下記にも記しますが、注意事項がありますので採用を躊躇されるケースもあるようですが、人材確保が最優先課題でありますので、積極的に採用したいところです。
<注意事項>
副業収入で20万円/年を超えると確定申告が必要です。
労働条件によっては副業でも社会保険の加入義務が生じます。
8時間/日以内、40時間/週以内、労働基準法が適用されますので、ダブルワークでも2車を合わせてこれを超えると、後の会社での労働は時間外労働に該当し、時間外勤務手当の支払い義務が生じます。
<参考>
副業・兼業の促進に関するガイドライン 厚生労働省HPより
夜勤だけの勤務
勤務時間数に比べて収入が多くなるのと、生活リズムが整えやすいのでので、夜勤専任という働き方を選んでいる方もいます。
ダブルワークの方も多いので、他職場との関係で業務に支障がないかどうかの事前確認が欠かせません。
私の経験では、安定的に働いていただいた事例のほうが圧倒的に多いのですが、休みがちになり、早期で退職されたケースもありました。
日中どこかでしっかり働いて、ダブルワークで夜勤を希望されるケースもありましたが、事故のもとでもあり、採用を見合わせました。
無理の無い働きかたに配慮が必要です。
派遣という働き方
正規雇用、パート、アルバイトなどの直接雇用とは別に、派遣社員として働く働き方もあります。
雇用が安定しない反面、介護業界では直接雇用よりも給与が高くなるケースがあります。
フルタイムで働く方から、時間制限、曜日制限など、制限をもって働く方もあります。
しっかりとした考え方、責任感、技術力を持った人も多く、安定感もあります。
組織に属さない傾向が一般的な介護職よりもさらに強いので、こちらが居てほしいのに転身されてしまうケースもあります。
逆に職場が気に入れば、直接雇用に切り替えて長きにわたって活躍してくださる人もいます。

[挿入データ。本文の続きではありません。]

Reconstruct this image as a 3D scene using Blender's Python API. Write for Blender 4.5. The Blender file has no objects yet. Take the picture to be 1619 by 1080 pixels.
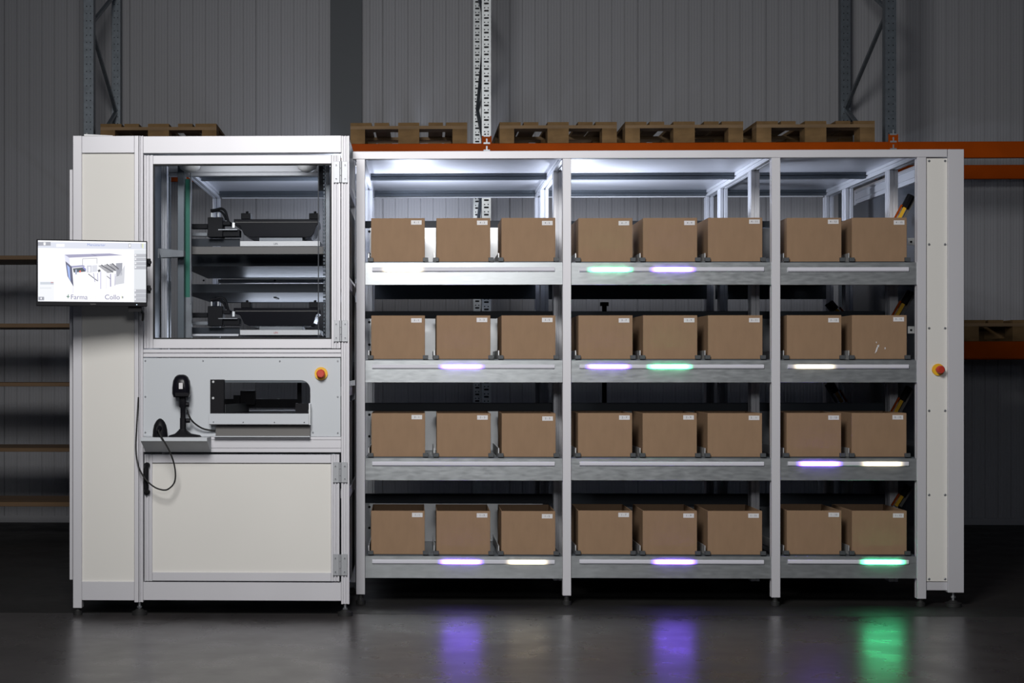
import bpy, bmesh, math, random
from mathutils import Matrix, Vector
random.seed(7)
S = bpy.context.scene
COL = S.collection
# ------------------------------------------------------------------ camera
F, VX, HY, TH, H = 2500.0, 657.0, 583.0, 0.027, 1.179
cs, sn = math.cos(TH), math.sin(TH)
PX0 = VX - F * math.tan(TH)
cam = bpy.data.objects.new('camera', bpy.data.cameras.new('camera'))
COL.objects.link(cam)
cam.location = (0, 0, H)
cam.rotation_euler = (math.pi / 2, 0, TH)
cam.data.sensor_width = 36
cam.data.lens = F / 1619 * 36
cam.data.shift_x = (809.5 - PX0) / 1619
cam.data.shift_y = (HY - 540) / 1619
cam.data.clip_end = 200
S.camera = cam

def gx(px, Y):
    t = (px - PX0) / F
    return Y * (t * cs - sn) / (cs + t * sn)
def gz(py, px, Y):
    return H - (py - HY) / F * (-gx(px, Y) * sn + Y * cs)
def P(px, py, Y):
    return Vector((gx(px, Y), Y, gz(py, px, Y)))

# ------------------------------------------------------------------ materials
def mat(name, col, rough=.5, metal=0.0, var=0.0, scale=8.0, bump=0.0, bscale=200., stretch=(1, 1, 1), spec=.5, rvar=0.0, col2=None, fine=0.0):
    m = bpy.data.materials.new(name)
    m.use_nodes = True
    nt = m.node_tree; N = nt.nodes; L = nt.links
    b = N['Principled BSDF']
    b.inputs['Base Color'].default_value = (*col, 1)
    b.inputs['Roughness'].default_value = rough
    b.inputs['Metallic'].default_value = metal
    b.inputs['Specular IOR Level'].default_value = spec
    if var or bump or rvar or col2:
        tc = N.new('ShaderNodeTexCoord'); mp = N.new('ShaderNodeMapping')
        mp.inputs['Scale'].default_value = stretch
        L.new(tc.outputs['Object'], mp.inputs['Vector'])
        no = N.new('ShaderNodeTexNoise'); no.inputs['Scale'].default_value = scale
        no.inputs['Detail'].default_value = 6
        L.new(mp.outputs['Vector'], no.inputs['Vector'])
        if var or col2:
            r = N.new('ShaderNodeValToRGB')
            r.color_ramp.elements[0].position = .3; r.color_ramp.elements[1].position = .7
            c2 = col2 or tuple(min(1, c * (1 + var)) for c in col)
            c1 = col if col2 else tuple(c * (1 - var) for c in col)
            r.color_ramp.elements[0].color = (*c1, 1); r.color_ramp.elements[1].color = (*c2, 1)
            L.new(no.outputs['Fac'], r.inputs['Fac']); L.new(r.outputs['Color'], b.inputs['Base Color'])
        if rvar:
            mr = N.new('ShaderNodeMapRange')
            mr.inputs['From Min'].default_value = .3; mr.inputs['From Max'].default_value = .7
            mr.inputs['To Min'].default_value = rough - rvar; mr.inputs['To Max'].default_value = rough + rvar
            L.new(no.outputs['Fac'], mr.inputs['Value']); L.new(mr.outputs['Result'], b.inputs['Roughness'])
        if bump:
            n2 = N.new('ShaderNodeTexNoise'); n2.inputs['Scale'].default_value = bscale
            n2.inputs['Detail'].default_value = 4
            L.new(mp.outputs['Vector'], n2.inputs['Vector'])
            bp = N.new('ShaderNodeBump'); bp.inputs['Strength'].default_value = bump
            bp.inputs['Distance'].default_value = .002
            L.new(n2.outputs['Fac'], bp.inputs['Height']); L.new(bp.outputs['Normal'], b.inputs['Normal'])
    return m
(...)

施設とのマッチングを図る意味も兼ねて、重用できる制度です。
まとめ
介護業界は、高齢者(利用者=顧客)は増加、介護人材(従業員)は不足、という流れで、介護施設の稼働率を左右するのも介護職の確保の成否にかかっています。
実際に介護の仕事をして介護職として労働契約を結んでいる範囲においては、人員配置基準にも参入できます。
多様な働き方を望む応募者を広く募集することでもきめ細かく希望に添えるように対応することで、人材の補充ができます。